■ MATERIAL PROVIDED ■
_ _ _ _

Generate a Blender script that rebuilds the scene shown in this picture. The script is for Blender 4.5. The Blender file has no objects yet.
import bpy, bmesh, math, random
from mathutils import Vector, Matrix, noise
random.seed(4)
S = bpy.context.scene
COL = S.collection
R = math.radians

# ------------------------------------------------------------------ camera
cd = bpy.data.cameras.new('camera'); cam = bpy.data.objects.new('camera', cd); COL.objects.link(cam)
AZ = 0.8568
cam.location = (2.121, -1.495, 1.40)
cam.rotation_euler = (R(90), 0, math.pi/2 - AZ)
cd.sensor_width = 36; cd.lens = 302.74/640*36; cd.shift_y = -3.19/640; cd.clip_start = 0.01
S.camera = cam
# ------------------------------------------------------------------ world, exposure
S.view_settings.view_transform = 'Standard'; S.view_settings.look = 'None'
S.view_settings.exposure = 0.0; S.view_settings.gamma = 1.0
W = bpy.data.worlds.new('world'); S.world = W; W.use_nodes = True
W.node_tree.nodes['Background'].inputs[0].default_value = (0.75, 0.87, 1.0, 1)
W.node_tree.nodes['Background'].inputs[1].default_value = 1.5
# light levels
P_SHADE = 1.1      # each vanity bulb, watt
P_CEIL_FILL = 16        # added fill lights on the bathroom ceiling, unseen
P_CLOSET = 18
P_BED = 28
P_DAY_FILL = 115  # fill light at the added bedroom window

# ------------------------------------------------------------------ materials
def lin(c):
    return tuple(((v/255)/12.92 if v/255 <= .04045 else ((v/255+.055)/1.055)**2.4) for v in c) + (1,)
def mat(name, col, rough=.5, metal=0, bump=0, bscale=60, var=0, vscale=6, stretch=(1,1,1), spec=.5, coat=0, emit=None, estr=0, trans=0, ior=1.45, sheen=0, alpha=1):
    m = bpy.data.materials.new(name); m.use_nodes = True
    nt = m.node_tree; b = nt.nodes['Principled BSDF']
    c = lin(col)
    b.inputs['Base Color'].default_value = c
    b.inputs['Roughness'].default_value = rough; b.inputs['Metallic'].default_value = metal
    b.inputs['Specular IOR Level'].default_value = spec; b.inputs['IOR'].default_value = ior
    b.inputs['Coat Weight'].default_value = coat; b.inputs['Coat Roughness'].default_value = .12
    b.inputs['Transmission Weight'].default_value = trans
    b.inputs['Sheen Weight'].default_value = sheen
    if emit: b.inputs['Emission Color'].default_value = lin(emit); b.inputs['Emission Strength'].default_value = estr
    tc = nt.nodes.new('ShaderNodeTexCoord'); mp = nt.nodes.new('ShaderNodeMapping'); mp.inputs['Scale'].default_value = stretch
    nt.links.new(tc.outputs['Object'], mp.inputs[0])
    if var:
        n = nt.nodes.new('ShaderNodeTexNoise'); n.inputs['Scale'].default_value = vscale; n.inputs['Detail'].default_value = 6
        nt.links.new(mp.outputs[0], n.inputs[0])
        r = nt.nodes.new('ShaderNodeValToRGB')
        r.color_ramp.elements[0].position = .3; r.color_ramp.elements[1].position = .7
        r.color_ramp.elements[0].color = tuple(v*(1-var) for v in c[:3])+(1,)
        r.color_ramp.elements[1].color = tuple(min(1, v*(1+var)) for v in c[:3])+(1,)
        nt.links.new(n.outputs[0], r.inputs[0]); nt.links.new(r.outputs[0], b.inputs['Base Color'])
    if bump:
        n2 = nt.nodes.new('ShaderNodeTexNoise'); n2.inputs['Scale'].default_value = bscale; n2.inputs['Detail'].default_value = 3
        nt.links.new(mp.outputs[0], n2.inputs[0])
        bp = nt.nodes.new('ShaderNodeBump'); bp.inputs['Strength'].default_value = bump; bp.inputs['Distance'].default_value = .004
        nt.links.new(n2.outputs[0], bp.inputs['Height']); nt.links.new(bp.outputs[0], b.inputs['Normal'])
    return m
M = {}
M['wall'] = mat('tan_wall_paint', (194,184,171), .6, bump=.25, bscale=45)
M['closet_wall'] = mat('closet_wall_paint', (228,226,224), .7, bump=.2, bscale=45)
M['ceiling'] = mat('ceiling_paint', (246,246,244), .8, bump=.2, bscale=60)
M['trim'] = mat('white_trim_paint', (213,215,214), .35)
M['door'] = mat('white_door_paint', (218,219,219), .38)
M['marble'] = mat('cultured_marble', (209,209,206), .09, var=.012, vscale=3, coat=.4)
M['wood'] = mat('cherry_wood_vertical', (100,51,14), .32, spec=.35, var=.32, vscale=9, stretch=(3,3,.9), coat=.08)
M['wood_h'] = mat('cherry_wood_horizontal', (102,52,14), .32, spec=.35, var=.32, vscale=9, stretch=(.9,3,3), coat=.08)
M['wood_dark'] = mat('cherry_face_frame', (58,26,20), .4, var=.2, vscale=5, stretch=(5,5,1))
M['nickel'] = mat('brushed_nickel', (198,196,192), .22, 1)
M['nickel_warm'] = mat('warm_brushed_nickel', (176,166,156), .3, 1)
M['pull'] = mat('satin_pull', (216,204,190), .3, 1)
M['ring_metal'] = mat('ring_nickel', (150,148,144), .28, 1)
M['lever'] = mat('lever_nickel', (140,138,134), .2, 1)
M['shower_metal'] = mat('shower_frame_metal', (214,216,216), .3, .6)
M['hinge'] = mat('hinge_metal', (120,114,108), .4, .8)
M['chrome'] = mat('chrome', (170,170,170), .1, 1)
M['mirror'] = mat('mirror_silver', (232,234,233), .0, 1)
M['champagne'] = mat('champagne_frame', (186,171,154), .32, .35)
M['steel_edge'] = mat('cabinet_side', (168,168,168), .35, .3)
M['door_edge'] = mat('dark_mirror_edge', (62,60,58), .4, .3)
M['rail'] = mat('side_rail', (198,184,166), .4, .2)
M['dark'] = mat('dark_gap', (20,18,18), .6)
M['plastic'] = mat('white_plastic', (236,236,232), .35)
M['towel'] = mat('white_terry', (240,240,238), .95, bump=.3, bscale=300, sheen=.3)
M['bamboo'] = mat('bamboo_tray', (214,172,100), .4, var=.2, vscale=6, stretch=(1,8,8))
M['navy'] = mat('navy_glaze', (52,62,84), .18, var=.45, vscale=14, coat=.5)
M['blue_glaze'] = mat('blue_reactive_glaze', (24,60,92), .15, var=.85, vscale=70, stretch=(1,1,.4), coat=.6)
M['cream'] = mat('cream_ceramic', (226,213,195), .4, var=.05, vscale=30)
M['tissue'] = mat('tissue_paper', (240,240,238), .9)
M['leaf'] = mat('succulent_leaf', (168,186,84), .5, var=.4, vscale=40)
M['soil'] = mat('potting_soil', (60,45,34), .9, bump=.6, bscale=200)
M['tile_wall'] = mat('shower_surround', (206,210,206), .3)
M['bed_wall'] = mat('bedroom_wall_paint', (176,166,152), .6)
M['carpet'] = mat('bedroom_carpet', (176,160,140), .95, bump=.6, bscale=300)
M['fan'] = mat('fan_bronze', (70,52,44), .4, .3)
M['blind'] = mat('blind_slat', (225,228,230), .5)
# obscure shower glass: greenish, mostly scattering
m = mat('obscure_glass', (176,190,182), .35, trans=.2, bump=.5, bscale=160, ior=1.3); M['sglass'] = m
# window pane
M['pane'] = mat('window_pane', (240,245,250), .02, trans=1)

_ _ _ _

■ GIVEN INSTRUCTION ■
Extract all of the material exactly as it is written.

■ EXERCISE SOLUTION ■
Generate a Blender script that rebuilds the scene shown in this picture. The script is for Blender 4.5. The Blender file has no objects yet.
import bpy, bmesh, math, random
from mathutils import Vector, Matrix, noise
random.seed(4)
S = bpy.context.scene
COL = S.collection
R = math.radians

# ------------------------------------------------------------------ camera
cd = bpy.data.cameras.new('camera'); cam = bpy.data.objects.new('camera', cd); COL.objects.link(cam)
AZ = 0.8568
cam.location = (2.121, -1.495, 1.40)
cam.rotation_euler = (R(90), 0, math.pi/2 - AZ)
cd.sensor_width = 36; cd.lens = 302.74/640*36; cd.shift_y = -3.19/640; cd.clip_start = 0.01
S.camera = cam
# ------------------------------------------------------------------ world, exposure
S.view_settings.view_transform = 'Standard'; S.view_settings.look = 'None'
S.view_settings.exposure = 0.0; S.view_settings.gamma = 1.0
W = bpy.data.worlds.new('world'); S.world = W; W.use_nodes = True
W.node_tree.nodes['Background'].inputs[0].default_value = (0.75, 0.87, 1.0, 1)
W.node_tree.nodes['Background'].inputs[1].default_value = 1.5
# light levels
P_SHADE = 1.1      # each vanity bulb, watt
P_CEIL_FILL = 16        # added fill lights on the bathroom ceiling, unseen
P_CLOSET = 18
P_BED = 28
P_DAY_FILL = 115  # fill light at the added bedroom window

# ------------------------------------------------------------------ materials
def lin(c):
    return tuple(((v/255)/12.92 if v/255 <= .04045 else ((v/255+.055)/1.055)**2.4) for v in c) + (1,)
def mat(name, col, rough=.5, metal=0, bump=0, bscale=60, var=0, vscale=6, stretch=(1,1,1), spec=.5, coat=0, emit=None, estr=0, trans=0, ior=1.45, sheen=0, alpha=1):
    m = bpy.data.materials.new(name); m.use_nodes = True
    nt = m.node_tree; b = nt.nodes['Principled BSDF']
    c = lin(col)
    b.inputs['Base Color'].default_value = c
    b.inputs['Roughness'].default_value = rough; b.inputs['Metallic'].default_value = metal
    b.inputs['Specular IOR Level'].default_value = spec; b.inputs['IOR'].default_value = ior
    b.inputs['Coat Weight'].default_value = coat; b.inputs['Coat Roughness'].default_value = .12
    b.inputs['Transmission Weight'].default_value = trans
    b.inputs['Sheen Weight'].default_value = sheen
    if emit: b.inputs['Emission Color'].default_value = lin(emit); b.inputs['Emission Strength'].default_value = estr
    tc = nt.nodes.new('ShaderNodeTexCoord'); mp = nt.nodes.new('ShaderNodeMapping'); mp.inputs['Scale'].default_value = stretch
    nt.links.new(tc.outputs['Object'], mp.inputs[0])
    if var:
        n = nt.nodes.new('ShaderNodeTexNoise'); n.inputs['Scale'].default_value = vscale; n.inputs['Detail'].default_value = 6
        nt.links.new(mp.outputs[0], n.inputs[0])
        r = nt.nodes.new('ShaderNodeValToRGB')
        r.color_ramp.elements[0].position = .3; r.color_ramp.elements[1].position = .7
        r.color_ramp.elements[0].color = tuple(v*(1-var) for v in c[:3])+(1,)
        r.color_ramp.elements[1].color = tuple(min(1, v*(1+var)) for v in c[:3])+(1,)
        nt.links.new(n.outputs[0], r.inputs[0]); nt.links.new(r.outputs[0], b.inputs['Base Color'])
    if bump:
        n2 = nt.nodes.new('ShaderNodeTexNoise'); n2.inputs['Scale'].default_value = bscale; n2.inputs['Detail'].default_value = 3
        nt.links.new(mp.outputs[0], n2.inputs[0])
        bp = nt.nodes.new('ShaderNodeBump'); bp.inputs['Strength'].default_value = bump; bp.inputs['Distance'].default_value = .004
        nt.links.new(n2.outputs[0], bp.inputs['Height']); nt.links.new(bp.outputs[0], b.inputs['Normal'])
    return m
M = {}
M['wall'] = mat('tan_wall_paint', (194,184,171), .6, bump=.25, bscale=45)
M['closet_wall'] = mat('closet_wall_paint', (228,226,224), .7, bump=.2, bscale=45)
M['ceiling'] = mat('ceiling_paint', (246,246,244), .8, bump=.2, bscale=60)
M['trim'] = mat('white_trim_paint', (213,215,214), .35)
M['door'] = mat('white_door_paint', (218,219,219), .38)
M['marble'] = mat('cultured_marble', (209,209,206), .09, var=.012, vscale=3, coat=.4)
M['wood'] = mat('cherry_wood_vertical', (100,51,14), .32, spec=.35, var=.32, vscale=9, stretch=(3,3,.9), coat=.08)
M['wood_h'] = mat('cherry_wood_horizontal', (102,52,14), .32, spec=.35, var=.32, vscale=9, stretch=(.9,3,3), coat=.08)
M['wood_dark'] = mat('cherry_face_frame', (58,26,20), .4, var=.2, vscale=5, stretch=(5,5,1))
M['nickel'] = mat('brushed_nickel', (198,196,192), .22, 1)
M['nickel_warm'] = mat('warm_brushed_nickel', (176,166,156), .3, 1)
M['pull'] = mat('satin_pull', (216,204,190), .3, 1)
M['ring_metal'] = mat('ring_nickel', (150,148,144), .28, 1)
M['lever'] = mat('lever_nickel', (140,138,134), .2, 1)
M['shower_metal'] = mat('shower_frame_metal', (214,216,216), .3, .6)
M['hinge'] = mat('hinge_metal', (120,114,108), .4, .8)
M['chrome'] = mat('chrome', (170,170,170), .1, 1)
M['mirror'] = mat('mirror_silver', (232,234,233), .0, 1)
M['champagne'] = mat('champagne_frame', (186,171,154), .32, .35)
M['steel_edge'] = mat('cabinet_side', (168,168,168), .35, .3)
M['door_edge'] = mat('dark_mirror_edge', (62,60,58), .4, .3)
M['rail'] = mat('side_rail', (198,184,166), .4, .2)
M['dark'] = mat('dark_gap', (20,18,18), .6)
M['plastic'] = mat('white_plastic', (236,236,232), .35)
M['towel'] = mat('white_terry', (240,240,238), .95, bump=.3, bscale=300, sheen=.3)
M['bamboo'] = mat('bamboo_tray', (214,172,100), .4, var=.2, vscale=6, stretch=(1,8,8))
M['navy'] = mat('navy_glaze', (52,62,84), .18, var=.45, vscale=14, coat=.5)
M['blue_glaze'] = mat('blue_reactive_glaze', (24,60,92), .15, var=.85, vscale=70, stretch=(1,1,.4), coat=.6)
M['cream'] = mat('cream_ceramic', (226,213,195), .4, var=.05, vscale=30)
M['tissue'] = mat('tissue_paper', (240,240,238), .9)
M['leaf'] = mat('succulent_leaf', (168,186,84), .5, var=.4, vscale=40)
M['soil'] = mat('potting_soil', (60,45,34), .9, bump=.6, bscale=200)
M['tile_wall'] = mat('shower_surround', (206,210,206), .3)
M['bed_wall'] = mat('bedroom_wall_paint', (176,166,152), .6)
M['carpet'] = mat('bedroom_carpet', (176,160,140), .95, bump=.6, bscale=300)
M['fan'] = mat('fan_bronze', (70,52,44), .4, .3)
M['blind'] = mat('blind_slat', (225,228,230), .5)
# obscure shower glass: greenish, mostly scattering
m = mat('obscure_glass', (176,190,182), .35, trans=.2, bump=.5, bscale=160, ior=1.3); M['sglass'] = m
# window pane
M['pane'] = mat('window_pane', (240,245,250), .02, trans=1)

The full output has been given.